Initiative brings free hygiene products to campus

Initiative+brings+free+hygiene+products+to+campus

Baldwin Wallace’s Student Senate has passed a bill in favor of the Flow Forward initiative: a program that puts free feminine hygiene products in bathrooms across campus.

The main reason for this initiative was to help students who do not have access to these products feel comfortable at school, and therefore not miss classes because they can’t afford to buy these products or didn’t pack them, said Ally Crays, president of the student body.

Aunt Flow, a non-profit organization that works specifically with universities and businesses, supplied the organic, dye-free, biodegradable products, said Crays.

Currently, there are ten bathrooms on campus that carry the products: three in the Library, three in the Rec Center, three in the Union, and one in Bonds Hall. The Student Senate chose these buildings first, not wanting to select which academic buildings got the products and which ones did not, according to Crays.

After receiving approval from Dr. Robert Helmer, president of Baldwin Wallace University, and Dr. Trina Dobberstein, vice president of student affairs and dean of students, Student Senate went forward with the pilot program.

Crays sought funding from Student Government and the administration, “When [Flow Forward] was presented with some detail, Ally had indicated they were going to seek Student Government funding, which they were successful in,” said Dobberstein. “All along there has been the hope, and still is, that once we get passed this semester and measure the success, there will be possibilities for continued funding.”

The administration was on board with the program. “They trusted that we saw it as an issue and said to go ahead and go forward,” said Crays.

Though this may seem like a women’s health issue, the student government needs feedback from male-identifying students as well, having had some pushback from students saying that this project does not actually benefit all students on BW’s campus, said Crays.

“It makes our community a better place to live in which then benefits the other parties indirectly. We saw it as an issue that is oppressive towards these communities that menstruate and so by helping them out, it’s just leveling the playing field for access to education on this subject,” said Crays.

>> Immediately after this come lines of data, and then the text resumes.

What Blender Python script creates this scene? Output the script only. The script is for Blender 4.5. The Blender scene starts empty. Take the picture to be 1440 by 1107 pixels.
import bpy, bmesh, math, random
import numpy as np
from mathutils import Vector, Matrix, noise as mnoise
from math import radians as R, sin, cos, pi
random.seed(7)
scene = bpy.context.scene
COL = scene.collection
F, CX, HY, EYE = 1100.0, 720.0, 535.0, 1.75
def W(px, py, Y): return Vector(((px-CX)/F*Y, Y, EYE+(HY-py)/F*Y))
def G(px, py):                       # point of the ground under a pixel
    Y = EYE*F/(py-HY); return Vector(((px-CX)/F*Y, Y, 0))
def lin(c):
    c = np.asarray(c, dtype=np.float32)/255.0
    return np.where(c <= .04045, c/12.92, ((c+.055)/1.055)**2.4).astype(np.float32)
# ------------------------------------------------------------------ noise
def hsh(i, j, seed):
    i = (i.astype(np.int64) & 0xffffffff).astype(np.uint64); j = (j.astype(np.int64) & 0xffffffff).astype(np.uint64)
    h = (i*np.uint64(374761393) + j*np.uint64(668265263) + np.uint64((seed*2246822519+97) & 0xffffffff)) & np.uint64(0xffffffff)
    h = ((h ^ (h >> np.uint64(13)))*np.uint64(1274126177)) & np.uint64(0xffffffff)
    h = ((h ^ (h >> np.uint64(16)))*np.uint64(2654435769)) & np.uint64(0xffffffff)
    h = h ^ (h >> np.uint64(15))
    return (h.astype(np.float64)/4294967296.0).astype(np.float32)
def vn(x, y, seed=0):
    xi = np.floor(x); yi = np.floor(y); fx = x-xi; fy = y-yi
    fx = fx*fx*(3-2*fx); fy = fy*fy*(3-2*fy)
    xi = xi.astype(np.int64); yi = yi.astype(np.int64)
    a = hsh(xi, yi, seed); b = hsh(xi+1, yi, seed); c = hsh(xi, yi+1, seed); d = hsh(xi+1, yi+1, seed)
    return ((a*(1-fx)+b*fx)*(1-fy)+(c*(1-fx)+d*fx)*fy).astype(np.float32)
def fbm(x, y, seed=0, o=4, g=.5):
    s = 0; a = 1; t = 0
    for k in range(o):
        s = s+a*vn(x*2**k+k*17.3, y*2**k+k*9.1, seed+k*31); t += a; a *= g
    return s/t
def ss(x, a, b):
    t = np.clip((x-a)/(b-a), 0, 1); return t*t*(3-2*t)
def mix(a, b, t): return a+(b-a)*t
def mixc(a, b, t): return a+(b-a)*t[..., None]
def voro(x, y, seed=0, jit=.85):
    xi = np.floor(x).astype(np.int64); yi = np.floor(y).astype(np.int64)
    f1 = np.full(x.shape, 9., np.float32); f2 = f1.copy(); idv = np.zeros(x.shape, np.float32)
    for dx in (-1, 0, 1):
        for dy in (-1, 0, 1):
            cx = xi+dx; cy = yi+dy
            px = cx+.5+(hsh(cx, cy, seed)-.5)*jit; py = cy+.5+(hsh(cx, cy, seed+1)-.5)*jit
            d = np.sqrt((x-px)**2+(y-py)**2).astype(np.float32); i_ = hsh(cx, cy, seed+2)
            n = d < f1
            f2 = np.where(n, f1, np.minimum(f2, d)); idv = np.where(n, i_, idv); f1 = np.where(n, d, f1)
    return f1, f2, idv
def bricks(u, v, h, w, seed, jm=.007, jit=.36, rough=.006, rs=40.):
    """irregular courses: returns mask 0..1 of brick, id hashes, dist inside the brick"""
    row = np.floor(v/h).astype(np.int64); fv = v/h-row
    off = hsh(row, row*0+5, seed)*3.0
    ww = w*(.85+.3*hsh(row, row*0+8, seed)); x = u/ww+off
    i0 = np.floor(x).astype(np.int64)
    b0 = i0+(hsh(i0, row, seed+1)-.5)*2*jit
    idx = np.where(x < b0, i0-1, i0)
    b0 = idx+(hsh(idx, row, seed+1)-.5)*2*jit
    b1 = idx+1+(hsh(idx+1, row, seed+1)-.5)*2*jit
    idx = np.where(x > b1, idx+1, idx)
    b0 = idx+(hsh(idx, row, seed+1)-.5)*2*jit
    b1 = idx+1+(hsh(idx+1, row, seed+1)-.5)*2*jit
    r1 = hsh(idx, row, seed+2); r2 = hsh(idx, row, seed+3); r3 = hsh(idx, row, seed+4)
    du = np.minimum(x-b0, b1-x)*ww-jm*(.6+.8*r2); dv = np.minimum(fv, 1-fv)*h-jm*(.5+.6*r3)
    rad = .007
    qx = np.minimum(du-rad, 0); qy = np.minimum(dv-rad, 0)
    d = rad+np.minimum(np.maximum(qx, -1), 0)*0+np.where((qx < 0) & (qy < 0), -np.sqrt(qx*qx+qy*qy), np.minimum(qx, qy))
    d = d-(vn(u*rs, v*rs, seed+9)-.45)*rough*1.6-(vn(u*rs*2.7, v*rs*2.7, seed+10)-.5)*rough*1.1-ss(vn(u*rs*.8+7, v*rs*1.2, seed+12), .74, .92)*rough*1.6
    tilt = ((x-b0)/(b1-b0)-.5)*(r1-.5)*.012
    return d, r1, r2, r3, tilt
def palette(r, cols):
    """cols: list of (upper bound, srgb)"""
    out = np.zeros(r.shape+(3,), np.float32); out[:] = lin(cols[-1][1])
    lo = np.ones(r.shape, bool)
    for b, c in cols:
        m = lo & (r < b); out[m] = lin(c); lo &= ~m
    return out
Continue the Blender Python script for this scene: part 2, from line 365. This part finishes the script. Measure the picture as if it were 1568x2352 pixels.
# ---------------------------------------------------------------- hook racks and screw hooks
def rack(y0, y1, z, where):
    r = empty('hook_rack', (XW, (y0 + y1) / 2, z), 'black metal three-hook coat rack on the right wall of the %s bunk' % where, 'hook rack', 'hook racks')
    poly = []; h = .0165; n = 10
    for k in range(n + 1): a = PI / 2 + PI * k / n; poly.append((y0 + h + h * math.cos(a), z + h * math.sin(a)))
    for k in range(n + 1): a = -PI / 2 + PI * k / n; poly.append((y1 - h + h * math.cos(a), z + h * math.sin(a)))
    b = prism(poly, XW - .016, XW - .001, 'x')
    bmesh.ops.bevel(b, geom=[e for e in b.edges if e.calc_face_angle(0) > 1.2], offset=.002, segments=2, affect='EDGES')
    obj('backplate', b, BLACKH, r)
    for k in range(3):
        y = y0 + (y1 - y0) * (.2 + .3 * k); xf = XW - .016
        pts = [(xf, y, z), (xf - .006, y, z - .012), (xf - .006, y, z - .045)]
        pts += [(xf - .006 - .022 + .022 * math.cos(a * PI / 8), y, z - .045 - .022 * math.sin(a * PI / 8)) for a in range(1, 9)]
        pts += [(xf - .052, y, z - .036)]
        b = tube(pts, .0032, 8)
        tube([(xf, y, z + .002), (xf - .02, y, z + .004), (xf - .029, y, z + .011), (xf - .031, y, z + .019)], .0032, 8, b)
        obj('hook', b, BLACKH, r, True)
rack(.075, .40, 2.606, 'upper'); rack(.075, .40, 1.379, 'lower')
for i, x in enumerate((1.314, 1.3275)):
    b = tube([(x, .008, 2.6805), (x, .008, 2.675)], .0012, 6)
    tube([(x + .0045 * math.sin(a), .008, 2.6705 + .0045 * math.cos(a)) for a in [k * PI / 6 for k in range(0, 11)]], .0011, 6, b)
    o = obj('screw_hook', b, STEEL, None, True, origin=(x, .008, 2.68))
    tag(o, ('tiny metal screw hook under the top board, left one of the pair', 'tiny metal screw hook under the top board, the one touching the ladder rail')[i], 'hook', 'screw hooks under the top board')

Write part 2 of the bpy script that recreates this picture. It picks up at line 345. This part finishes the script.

At this time, the products are located in gender-neutral restrooms because that seemed to make the most sense to start with, according to Crays.

“When we were installing the dispensers, we wanted to make sure that we weren’t only putting them in women’s restrooms because that’s a big misconception, [that] only women menstruate and all women menstruate, which neither of those is true,” said Crays.

Since this is a pilot program, Student Senate must receive enough positive feedback from the BW student body for the program to be secured and continue on, said Crays.

There is a basic petition going around which students can sign saying they recognize the lack of access to feminine hygiene products as an issue on campus and that they support more funding, as well as finding the dispensers useful.

There is a link to a survey on each of the dispensers asking some basic questions, as well. Student government hopes to close the data polls in December and put dispensers in more academic buildings by January, said Crays.